Questo indubbiamente ha dato, rispetto ad una caratterizzazione errata del passato, una immagine diversa e veritiera dei Servizi.

Si è fatta un’idea del tragico incidente?

Al di là del fatto che c’è un’indagine in corso, per formazione professionale sono abituato a tracciare le mie ipotesi investigative su fatti che tratto direttamente e di cui conosco gli elementi di base e di cui ho notizie dirette.
Qui potrei fare delle ipotesi come tanti, come lei, come qualsiasi cittadino, come l’esperto di queste cose che da una serie di elementi fa un’ipotesi, ma del tutto teorica e infondata. Questo è però contrario alla mia impostazione mentale. Ho notizie che arrivano indirettamente, e non sono sicuro della loro fondatezza.
Nel mio lavoro, quando gli elementi determinano una prova certa io sono in condizioni di dire al magistrato ‘tizio è responsabile di questo delitto’; al limite se non sono certo posso fare delle ipotesi, ma sempre su elementi di fatto che io ho raccolto, io ho constatato, io ho valutato ed io ho collegato a tutti gli altri elementi. Però fare un’ipotesi su una vicenda che non conosco direttamente come valutazione investigativa, come questa che soprattutto è abbastanza complessa e delicata, sarebbe avventurarsi in un esercizio di pensiero un po’ avventato.

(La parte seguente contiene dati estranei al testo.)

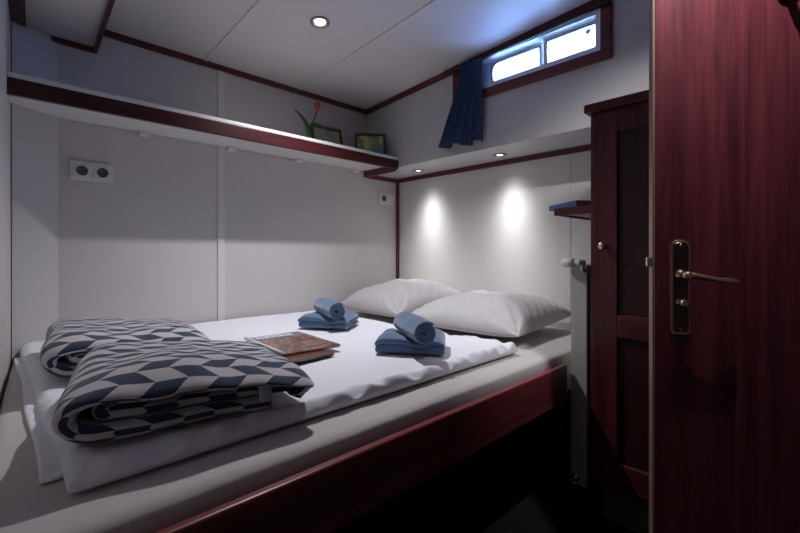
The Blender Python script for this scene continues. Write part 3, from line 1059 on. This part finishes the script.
# ------------------------------------------------------------------ bedside shelf and book
bs = thing('bedside_shelf', 'small mahogany shelf high on the wardrobe side by the headboard', 'shelf', (1.75, 0.632, 1.160))
obj('board', B((0.0, 0.44, 0.0, 0.198, 0.008, 0.020), bevel=0.002), M['wood_x'], bs)
obj('edge', B((-0.012, 0.0, 0.0, 0.200, 0.0, 0.034), (0.0, 0.44, 0.186, 0.200, 0.0, 0.034), bevel=0.002), M['wood_y'], bs)
bk = thing('book', 'blue book on the small shelf beside the wardrobe', 'book', (1.872, 0.775, 1.1945), R(-36))
obj('pages', B((-0.080, 0.080, -0.110, 0.110, 0.003, 0.021)), M['book_pages'], bk)
obj('cover', B((-0.085, 0.085, -0.114, 0.114, 0.0, 0.003), (-0.085, 0.085, -0.114, 0.114, 0.021, 0.024), (-0.087, -0.081, -0.114, 0.114, 0.0, 0.024), bevel=0.001), M['book_blue'], bk)

# ------------------------------------------------------------------ open entrance door
door = bpy.data.objects.new('door_1', None)
C.objects.link(door)
door.location = (1.107, 0.29, 0)
# local x runs from free edge to hinge, local y goes away from the visible face
door.rotation_euler = (0, 0, math.atan2(-0.85, 0.526))
struct(door, 'open mahogany door with brass handle at the right', 'door')
obj('leaf', B((0.004, 0.72, 0.0, 0.028, 0.012, 1.98), bevel=0.005, seg=3), M['wood_door'], door)
obj('edge_strip', B((0.0, 0.006, 0.001, 0.027, 0.012, 1.98), bevel=0.002), M['wood_edge'], door)
bm = bmesh.new()
def plate_outline(w, z0, z1, y):
    r = w / 2
    pts = [(-r, z0 + 0.006), (-r + 0.004, z0), (r - 0.004, z0), (r, z0 + 0.006)]
    for k in range(13):
        a = math.pi * k / 12
        pts.append((r * math.cos(a), z1 - r * 0.75 + r * 0.75 * math.sin(a)))
    return [(x + 0.056, y, z) for x, z in pts]
def plate(w, z0, z1, ya, yb):
    bm = bmesh.new()
    a = [bm.verts.new(p) for p in plate_outline(w, z0, z1, ya)]
    b = [bm.verts.new(p) for p in plate_outline(w - 0.004, z0 + 0.002, z1 - 0.002, yb)]
    n = len(a)
    for k in range(n):
        bm.faces.new((a[k], a[(k + 1) % n], b[(k + 1) % n], b[k]))
    bm.faces.new(a[::-1])
    bm.faces.new(b)
    return bm
hp = obj('handle_plate', plate(0.042, 0.812, 1.031, 0.0, -0.005), M['brass'], door)
obj('plate_face', plate(0.034, 0.818, 1.026, -0.0045, -0.0062), M['dark_brass'], hp)
bm = bmesh.new()
for z in (1.018, 0.825):
    add_lathe(bm, [(0.0035, 0), (0.003, 0.0015), (0.001, 0.002)], T(0.056, -0.0062, z) @ align((0, -1, 0)), 14)
obj('screws', bm, M['brass'], hp, True)
bm = bmesh.new()
add_lathe(bm, [(0.012, 0), (0.012, 0.004), (0.008, 0.006), (0.008, 0.030), (0.0095, 0.034), (0.0095, 0.044), (0.006, 0.047)], T(0.056, -0.006, 0.9495) @ align((0, -1, 0)), 22)
add_tube(bm, [(0.052, -0.043, 0.9510), (0.066, -0.044, 0.9500), (0.085, -0.046, 0.9470), (0.108, -0.047, 0.9425), (0.130, -0.045, 0.9400), (0.147, -0.042, 0.9385), (0.155, -0.038, 0.9350)],
         [0.0078, 0.0078, 0.0066, 0.0054, 0.0068, 0.0072, 0.0045], 14)
o = obj('lever', bm, M['brass'], hp, True)
bm = add_lathe(bmesh.new(), [(0.0105, 0), (0.0105, 0.005), (0.007, 0.007), (0.008, 0.018), (0.0105, 0.022), (0.009, 0.030), (0.004, 0.032)], T(0.056, -0.006, 0.887) @ align((0, -1, 0)), 22)
obj('lock_turn', bm, M['brass'], hp, True)
obj('latch_bolt', B((-0.009, 0.003, 0.008, 0.020, 0.968, 0.990), bevel=0.002), M['brass'], door)
bm = bmesh.new()
add_lathe(bm, [(0.022, 0), (0.020, 0.006), (0.009, 0.010), (0.009, 0.030)], T(0.262, -0.0005, 1.572) @ align((0, -1, 0)), 20)
add_tube(bm, [(0.262, -0.026, 1.572), (0.262, -0.045, 1.568), (0.262, -0.058, 1.580), (0.262, -0.060, 1.600)], 0.007, 10)
o = obj('coat_hook', bm, M['dark'], door, True)
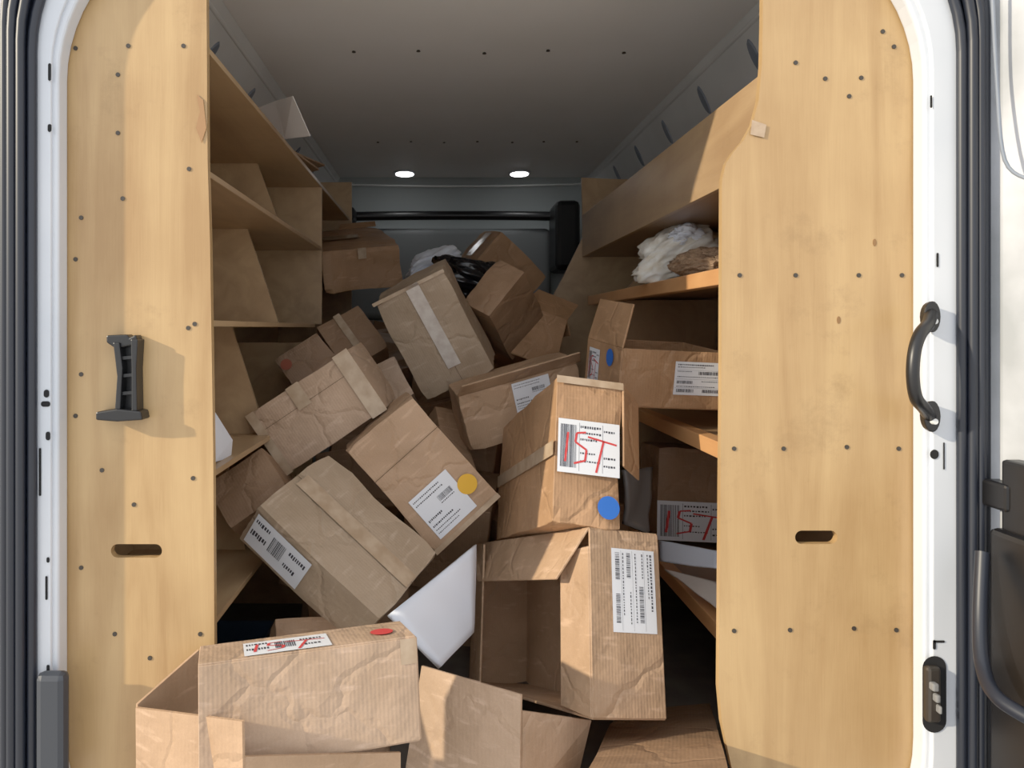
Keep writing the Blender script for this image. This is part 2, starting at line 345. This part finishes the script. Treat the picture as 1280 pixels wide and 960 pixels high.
# ------------------------------------------------------------------ rear door frame rings
def rr(x0,x1,z0,z1,r,n=14):
    P=[]
    for cx,cz,a0 in ((x1-r,z1-r,0),(x0+r,z1-r,90),(x0+r,z0+r,180),(x1-r,z0+r,270)):
        for i in range(n+1): a=math.radians(a0+90*i/n); P.append((cx+r*math.cos(a),cz+r*math.sin(a)))
    return P
def ring(name,A,B,rA,rB,y0,y1,m,parent=None,bv=.006):
    PA=rr(*A,rA); PB=rr(*B,rB); k=len(PA); bm=bmesh.new()
    L=[[bm.verts.new((x,y,z)) for x,z in P] for P,y in ((PA,y0),(PB,y0),(PB,y1),(PA,y1))]
    for s in range(4):
        a,b=L[s],L[(s+1)%4]
        for i in range(k): bm.faces.new((a[i],a[(i+1)%k],b[(i+1)%k],b[i]))
    o=bm_obj(bm,name,m,parent)
    if bv: bevel(o,bv,3)
    return o
fr=empty('rear_door_frame')
I=(-.684,.868,-.10,1.70); O1=(-.724,.926,-.14,1.75); O2=(-.772,.968,-.18,1.80)
ring('inner_lip',I,(-.70,.884,-.115,1.715),.30,.30,1.325,1.36,M_VAN,fr)
ring('white_jamb',(-.694,.878,-.11,1.71),O1,.30,.31,1.318,1.36,M_VAN,fr,bv=.003)
ring('body_outer',O2,(-1.0,1.2,-.4,2.1),.32,.1,1.33,1.37,M_DIRT,fr,bv=0)
for i in range(4):
    t=i/3; a=[O1[j]+(O2[j]-O1[j])*t for j in range(4)]
    P=[(x,1.312-.008*(i in(1,2)),z) for x,z in rr(*a,.31)]; P.append(P[0])
    o=tube('rubber_seal_rib',P,.0085,M_SEAL,fr)
ring('seal_bed',O1,O2,.31,.32,1.315,1.34,M_SEAL,fr,bv=0)
def slots(name,L,y,m,parent):
    bm=bmesh.new()
    for px,py,w,h,ang in L:
        p=W(px,py,y); w*=y/F; h*=y/F; r=min(w,h)/2; a=math.radians(ang); n=6; pts=[]
        for sx,sz,a0 in ((1,1,0),(-1,1,90),(-1,-1,180),(1,-1,270)):
            for i in range(n+1):
                t=math.radians(a0+90*i/n); pts.append((sx*(w/2-r)+r*math.cos(t),sz*(h/2-r)+r*math.sin(t)))
        V=[bm.verts.new((p.x+u*math.cos(a)-v*math.sin(a),y,p.z+u*math.sin(a)+v*math.cos(a))) for u,v in pts]
        bmesh.ops.remove_doubles(bm,verts=V,dist=1e-6)
        bm.faces.new([v for v in V if v.is_valid])
    return bm_obj(bm,name,m,parent)
slots('frame_slots',[(1164,127,3,16,0),(1172,325,3,18,0),(1168,568,11,12,0),(1180,570,2,34,0),(1168,806,4,12,0),(1174,802,14,3,0),
  (62,90,4,22,0),(62,160,5,10,0),(58,492,7,10,0),(60,545,6,11,0),(57,505,12,7,0),(50,590,3,60,0),(58,735,3,30,0),(60,838,4,14,0),(60,700,4,7,0)],1.3165,M_HOLE,fr)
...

Ci sono le inchieste in corso, Rumsfeld ha detto che tra pochi giorni avremo la verità. Lei ci crede?

Io penso di sì. Parto da una posizione mentale ottimistica e di giustizia. Non potrei, per il mio lavoro, avere un’impostazione diversa. Fino a che non ho elementi che mi fanno pensare che in una certa situazione si è offuscato qualche cosa, io parto dalla convinzione che c’è una buona fede nella ricerca della verità: anche in questo caso verrà detta chiaramente. Non ho motivi a priori per ipotizzare una qualche deviazione nella valutazione degli elementi e, quindi, nella ricostruzione; poi se ci dovessero essere si valuterà sulla base di elementi concreti, ma non ho nessun motivo per pensarlo.
Al di là di ipotesi, di fatti raccontati da terzi indirettamente, alcuni punti sono abbastanza chiari; anche perché abbiamo due testimoni oculari, che non è poco. Qualora - questo penso di poterlo dire per giustificare questo ottimismo che non è di facciata - avessimo a che fare con il decesso di una persona senza testimoni potrebbe pensarsi al rischio di versioni non oggettive, ma abbiamo in questa vicenda due testimoni oculari che per gran parte di questo fatto possono dire la loro, l’hanno detta, l’hanno ribadita, continueranno a precisarla. Questa verità, quindi, non può essere scalfita più di tanto e questo ci dà, più che una speranza, una convinzione.